** start Extracted material **
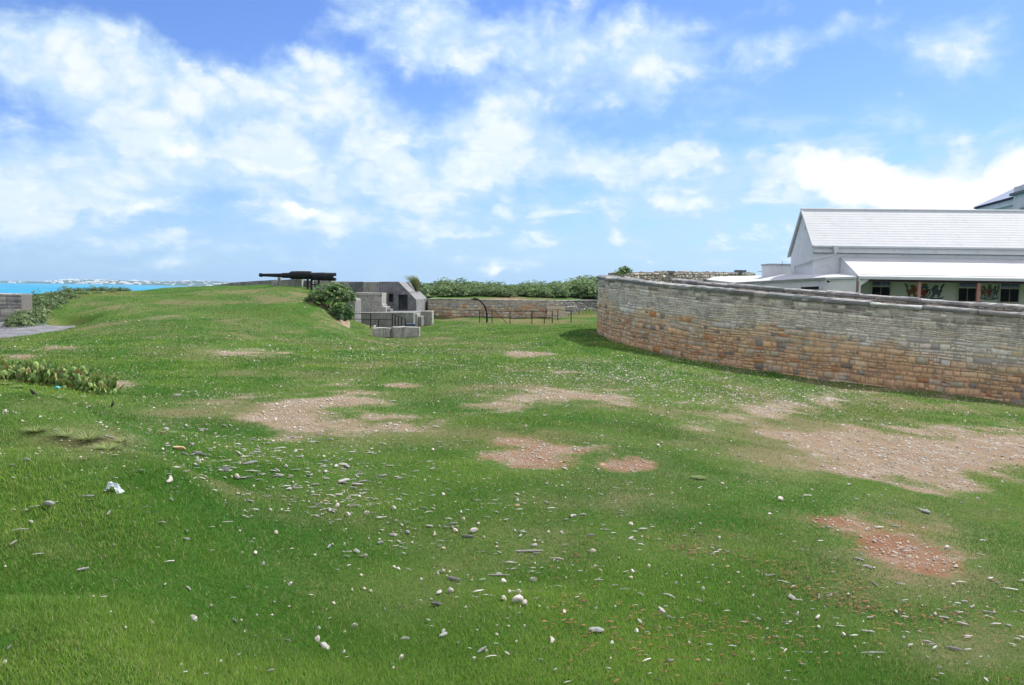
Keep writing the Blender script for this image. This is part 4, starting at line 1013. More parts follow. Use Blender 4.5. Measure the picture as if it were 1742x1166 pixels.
# tank
a, c = P(1309, 470, 56), P(1359, 452, 56)
tk = thing('water_tank', ((a[0] + c[0]) / 2, 56.7, a[2]), 'square white water tank on the annex roof beside the gable', 'tank')
mk('tank_body', box(a[0], c[0], 56, 57.8, a[2] - .6, c[2]), 'white_paint', tk)
mk('lid', box(a[0] - .06, c[0] + .06, 55.94, 57.86, c[2], c[2] + .10), 'grey_trim', tk)
mk('pipe', tube([P(1331, 451, 56.8), P(1331, 444.5, 56.8)], .02, 6), 'grey_trim', tk)
mk('pipe', tube([P(1290, 462.5, 60), P(1312, 461.3, 58)], .03, 6), 'grey_trim', tk)

# ------------------------------------------------------------------ tall stone building far right
C0 = np.array([63.0, 110.0]); dr = np.array([-2.8, -14.5]); dr = dr / np.linalg.norm(dr); pr_ = np.array([-dr[1], dr[0]])
ez = P(1648, 353, 110)[2]
fb_ = thing('stone_building', (C0[0], C0[1], -3), 'tall grey stone building with pale hipped roof showing above the white roof, far right', 'building')
def Q(a, b_, z): q = C0 + dr * a + pr_ * b_; return np.array([q[0], q[1], z])
La, Lw = 36., 14.
mk('wall', prism([Q(.5, .5, -3), Q(La, .5, -3), Q(La, .5, ez - .3), Q(.5, .5, ez - .3)], np.append(pr_ * (Lw - 1), 0)), 'far_wall', fb_)
mk('cornice', prism([Q(0.1, .1, ez - .9), Q(La, .1, ez - .9), Q(La, .1, ez), Q(.1, .1, ez)], np.append(pr_ * (Lw - .2), 0)), 'far_wall', fb_)
mk('cornice_line', prism([Q(0, -.12, ez - .22), Q(La, -.12, ez - .22), Q(La, -.12, ez - .06), Q(0, -.12, ez - .06)], np.append(pr_ * .25, 0)), 'dark_timber', fb_)
rf = [Q(-.2, -.2, ez), Q(La, -.2, ez), Q(La, Lw + .2, ez), Q(-.2, Lw + .2, ez), Q(7, Lw / 2, ez + 4.2), Q(La, Lw / 2, ez + 4.2)]
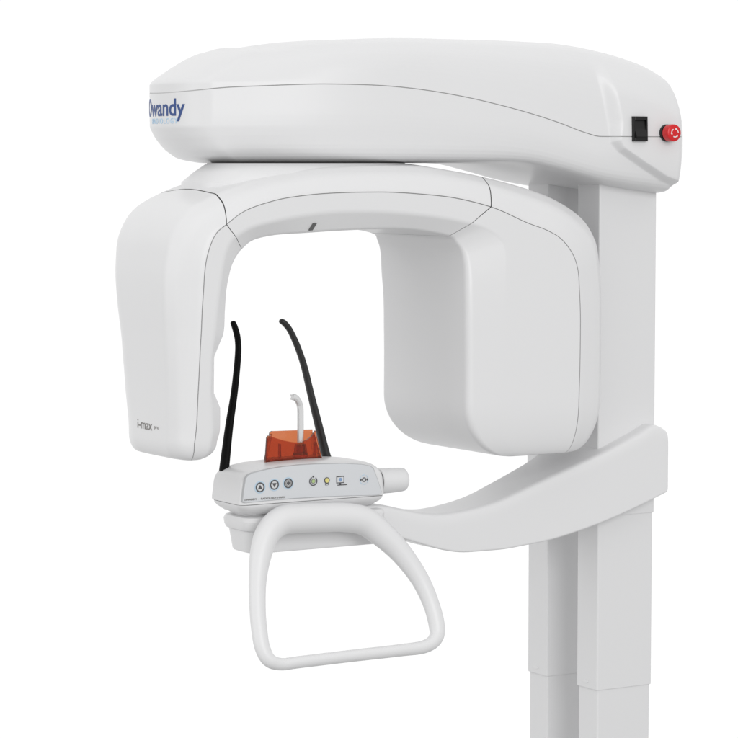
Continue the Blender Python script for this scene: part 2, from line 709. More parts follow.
#  inner corner, bevel edge, seam, outer shoulder, bevel depth, far side y, crown of the outer face
KEYS = [
    ((218, 441), (210.5, 442), (194.5, 444), (167.0, 443), .018, 0.126, 0.001),
    ((221, 430), (212.5, 430), (196.3, 430), (167.2, 430), .018, 0.130, 0.001),
    ((221.3, 408), (211.5, 408), (197.5, 408), (167.0, 408), .018, 0.138, 0.001),
    ((218, 400), (211.3, 400), (197.8, 400), (166.9, 400), .018, 0.141, 0.001),
    ((214.6, 393), (211.3, 393), (198.2, 393), (166.8, 393), .018, 0.143, 0.001),
    ((214.8, 357), (212.3, 357), (200, 357), (165.6, 357), .018, 0.152, 0.001),
    ((219.5, 346), (213.2, 346), (200.5, 346), (165.2, 346), .018, 0.154, 0.001),
    ((224.3, 335), (214.6, 335), (201.2, 335), (164.8, 335), .018, 0.158, 0.001),
    ((226.0, 310), (217.4, 310), (202.3, 310), (163.6, 310), .018, 0.166, 0.001),
    ((227.2, 292), (219.5, 292), (203.5, 292), (163.2, 292), .018, 0.171, 0.001),
    ((231.5, 270), (223.0, 266), (205.5, 266), (164.8, 264), .018, 0.178, 0.002),
    ((235.0, 261), (226.2, 252), (209.0, 250), (170.0, 238), .018, 0.186, 0.004),
    ((239.0, 254), (231.0, 242), (216.0, 234), (187.0, 211), .019, 0.193, 0.007),
    ((242.2, 250), (236.0, 237), (226.5, 224.5), (216.0, 194), .020, 0.199, 0.009),      # seam of the source housing
    ((252, 241.5), (250, 228.5), (243, 212), (240, 184.5), .020, 0.199, 0.009),
    ((273, 235.7), (273, 221.6), (273, 201), (270, 176), .020, 0.198, 0.009),
    ((308, 233), (308, 215), (308, 195), (307, 169.5), .020, 0.197, 0.009),
    ((343, 230.7), (343, 211.7), (343, 192.6), (342, 166.8), .020, 0.196, 0.009),
    ((377.5, 229.4), (377.5, 211.7), (377.5, 192), (377, 165.8), .020, 0.196, 0.009),
    ((405, 229.6), (418, 214.6), (420, 194), (418, 166.2), .020, 0.197, 0.009),
    ((428, 232), (446, 218.2), (455, 198), (450, 170.5), .020, 0.198, 0.009),
    ((448.6, 236.3), (471.5, 223.5), (491, 207), (482, 176.7), .020, 0.200, 0.009),        # seam of the detector housing
    ((457.8, 244), (492, 231.5), (530, 224), (531, 190), .018, 0.206, 0.008),
    ((461.8, 250), (500, 237.5), (548, 230.8), (551, 197.5), .0155, 0.208, 0.006),
    ((464.5, 258), (506, 245), (562.5, 240.2), (571, 209), .0125, 0.207, 0.005),
    ((466.2, 271), (508, 259), (573.5, 255.5), (586, 222.5), .0085, 0.203, 0.004),
    ((466.8, 281), (508, 273), (578, 270), (595.5, 240), .0055, 0.198, 0.003),
    ((467.0, 292), (507, 290), (579.5, 290), (599.3, 262), .0035, 0.192, 0.003),
    ((467.3, 325), (503, 325), (580.5, 325), (601.6, 305), .002, 0.187, 0.003),
    ((467.5, 370), (500, 370), (580, 370), (601.3, 360), .002, 0.187, 0.003),
    ((467.2, 402), (500, 402), (579, 400), (600.8, 395), .002, 0.187, 0.003),
]
SRC_SEAM, DET_SEAM = 13, 21


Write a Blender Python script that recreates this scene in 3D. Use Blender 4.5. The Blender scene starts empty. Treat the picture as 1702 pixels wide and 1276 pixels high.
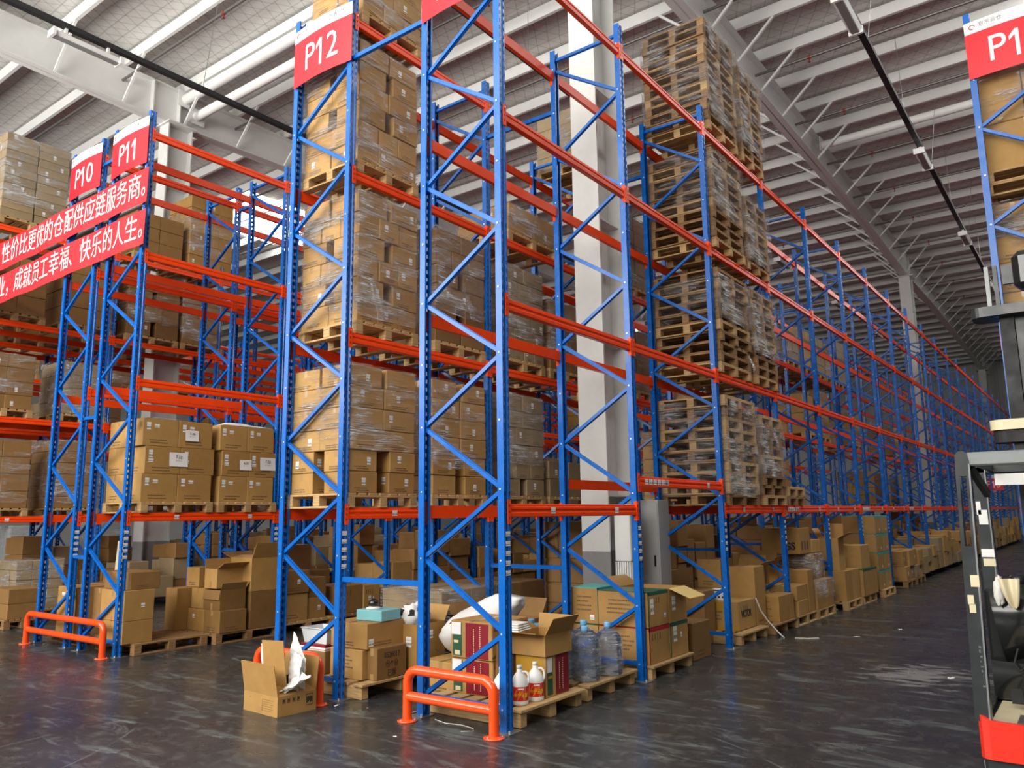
** end Extracted material **
Task instructions:
Write down every line from the opening of the listing to the line with "58)], .03, 6), 'grey_trim', tk)", both included, and nothing else; the pictures are omitted.

Reply:
Keep writing the Blender script for this image. This is part 4, starting at line 1013. More parts follow. Use Blender 4.5. Measure the picture as if it were 1742x1166 pixels.
# tank
a, c = P(1309, 470, 56), P(1359, 452, 56)
tk = thing('water_tank', ((a[0] + c[0]) / 2, 56.7, a[2]), 'square white water tank on the annex roof beside the gable', 'tank')
mk('tank_body', box(a[0], c[0], 56, 57.8, a[2] - .6, c[2]), 'white_paint', tk)
mk('lid', box(a[0] - .06, c[0] + .06, 55.94, 57.86, c[2], c[2] + .10), 'grey_trim', tk)
mk('pipe', tube([P(1331, 451, 56.8), P(1331, 444.5, 56.8)], .02, 6), 'grey_trim', tk)
mk('pipe', tube([P(1290, 462.5, 60), P(1312, 461.3, 58)], .03, 6), 'grey_trim', tk)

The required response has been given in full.